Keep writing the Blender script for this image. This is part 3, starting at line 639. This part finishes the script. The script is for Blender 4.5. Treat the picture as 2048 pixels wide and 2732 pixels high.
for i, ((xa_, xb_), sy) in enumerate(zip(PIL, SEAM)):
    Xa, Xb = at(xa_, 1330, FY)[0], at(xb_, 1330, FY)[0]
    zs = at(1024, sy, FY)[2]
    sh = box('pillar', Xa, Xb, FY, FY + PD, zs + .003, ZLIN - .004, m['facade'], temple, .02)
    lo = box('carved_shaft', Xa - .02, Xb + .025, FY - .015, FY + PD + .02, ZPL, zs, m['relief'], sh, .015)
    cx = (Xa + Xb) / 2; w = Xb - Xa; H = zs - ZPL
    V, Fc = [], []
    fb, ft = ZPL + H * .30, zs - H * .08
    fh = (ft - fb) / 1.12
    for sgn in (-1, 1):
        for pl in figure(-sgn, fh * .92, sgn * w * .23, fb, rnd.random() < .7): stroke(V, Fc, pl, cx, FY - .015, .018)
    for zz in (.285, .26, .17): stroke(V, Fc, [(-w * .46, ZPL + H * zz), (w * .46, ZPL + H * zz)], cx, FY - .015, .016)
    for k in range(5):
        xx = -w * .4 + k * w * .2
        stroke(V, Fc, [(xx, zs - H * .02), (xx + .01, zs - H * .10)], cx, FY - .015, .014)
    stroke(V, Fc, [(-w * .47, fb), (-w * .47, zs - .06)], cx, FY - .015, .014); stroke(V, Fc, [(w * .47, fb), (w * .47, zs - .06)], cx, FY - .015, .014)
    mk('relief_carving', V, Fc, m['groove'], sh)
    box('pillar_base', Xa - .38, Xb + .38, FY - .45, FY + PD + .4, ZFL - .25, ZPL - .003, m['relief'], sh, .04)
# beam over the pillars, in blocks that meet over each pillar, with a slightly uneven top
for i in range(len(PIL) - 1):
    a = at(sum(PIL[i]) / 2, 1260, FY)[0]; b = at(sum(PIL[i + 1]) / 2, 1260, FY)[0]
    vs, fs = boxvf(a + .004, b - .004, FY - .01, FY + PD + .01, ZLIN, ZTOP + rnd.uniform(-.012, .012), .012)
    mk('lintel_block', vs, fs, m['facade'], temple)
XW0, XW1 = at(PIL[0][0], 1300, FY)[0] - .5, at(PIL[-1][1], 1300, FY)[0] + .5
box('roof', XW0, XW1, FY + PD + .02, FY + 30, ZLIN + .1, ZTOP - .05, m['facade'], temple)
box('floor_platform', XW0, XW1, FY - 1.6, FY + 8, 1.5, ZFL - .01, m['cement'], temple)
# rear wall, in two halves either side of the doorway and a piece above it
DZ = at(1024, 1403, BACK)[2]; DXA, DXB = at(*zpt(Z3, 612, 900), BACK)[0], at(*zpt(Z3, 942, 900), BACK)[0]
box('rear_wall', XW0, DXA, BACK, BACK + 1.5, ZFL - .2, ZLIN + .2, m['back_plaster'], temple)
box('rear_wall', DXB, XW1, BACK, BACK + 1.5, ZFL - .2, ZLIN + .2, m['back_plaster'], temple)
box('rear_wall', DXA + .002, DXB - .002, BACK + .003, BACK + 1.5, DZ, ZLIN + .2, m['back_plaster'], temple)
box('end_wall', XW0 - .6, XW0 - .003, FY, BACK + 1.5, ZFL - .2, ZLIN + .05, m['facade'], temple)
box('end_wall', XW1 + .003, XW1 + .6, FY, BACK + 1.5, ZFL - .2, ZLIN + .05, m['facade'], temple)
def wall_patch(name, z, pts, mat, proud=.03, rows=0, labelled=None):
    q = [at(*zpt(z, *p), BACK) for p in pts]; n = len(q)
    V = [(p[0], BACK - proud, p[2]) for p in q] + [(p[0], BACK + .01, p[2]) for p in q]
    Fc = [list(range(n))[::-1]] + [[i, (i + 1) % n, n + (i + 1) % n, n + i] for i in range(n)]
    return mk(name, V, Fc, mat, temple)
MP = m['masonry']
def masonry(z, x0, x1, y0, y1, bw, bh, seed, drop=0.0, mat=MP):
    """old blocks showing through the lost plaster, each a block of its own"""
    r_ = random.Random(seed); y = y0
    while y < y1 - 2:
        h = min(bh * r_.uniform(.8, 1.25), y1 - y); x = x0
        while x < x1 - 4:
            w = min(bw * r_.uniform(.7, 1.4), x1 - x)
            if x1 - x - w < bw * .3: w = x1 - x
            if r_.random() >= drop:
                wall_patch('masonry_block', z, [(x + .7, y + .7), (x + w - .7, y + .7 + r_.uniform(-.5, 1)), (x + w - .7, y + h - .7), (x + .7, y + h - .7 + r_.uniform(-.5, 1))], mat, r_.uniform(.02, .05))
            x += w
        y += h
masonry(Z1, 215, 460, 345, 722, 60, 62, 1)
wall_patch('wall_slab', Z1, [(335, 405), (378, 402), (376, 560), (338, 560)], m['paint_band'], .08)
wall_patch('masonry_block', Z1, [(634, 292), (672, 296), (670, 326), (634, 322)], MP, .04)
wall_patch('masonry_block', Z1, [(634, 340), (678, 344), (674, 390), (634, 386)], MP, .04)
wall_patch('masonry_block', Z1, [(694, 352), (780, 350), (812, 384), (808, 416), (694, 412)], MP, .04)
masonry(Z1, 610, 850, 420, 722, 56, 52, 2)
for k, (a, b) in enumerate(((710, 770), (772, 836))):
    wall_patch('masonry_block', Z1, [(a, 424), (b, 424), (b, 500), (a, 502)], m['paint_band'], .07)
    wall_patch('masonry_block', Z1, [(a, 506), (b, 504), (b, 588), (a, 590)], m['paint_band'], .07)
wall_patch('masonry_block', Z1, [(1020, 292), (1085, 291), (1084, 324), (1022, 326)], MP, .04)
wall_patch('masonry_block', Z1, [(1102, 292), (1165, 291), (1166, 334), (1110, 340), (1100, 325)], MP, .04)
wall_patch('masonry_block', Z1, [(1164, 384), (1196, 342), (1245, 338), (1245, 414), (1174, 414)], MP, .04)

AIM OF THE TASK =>
Return exactly, and only, the lines from the one containing "560)], m['paint_band'], .08)" down to the one containing "for k, (a, b)", with both of those lines included.

RESPONSE TO THIS TASK =>
wall_patch('wall_slab', Z1, [(335, 405), (378, 402), (376, 560), (338, 560)], m['paint_band'], .08)
wall_patch('masonry_block', Z1, [(634, 292), (672, 296), (670, 326), (634, 322)], MP, .04)
wall_patch('masonry_block', Z1, [(634, 340), (678, 344), (674, 390), (634, 386)], MP, .04)
wall_patch('masonry_block', Z1, [(694, 352), (780, 350), (812, 384), (808, 416), (694, 412)], MP, .04)
masonry(Z1, 610, 850, 420, 722, 56, 52, 2)
for k, (a, b) in enumerate(((710, 770), (772, 836))):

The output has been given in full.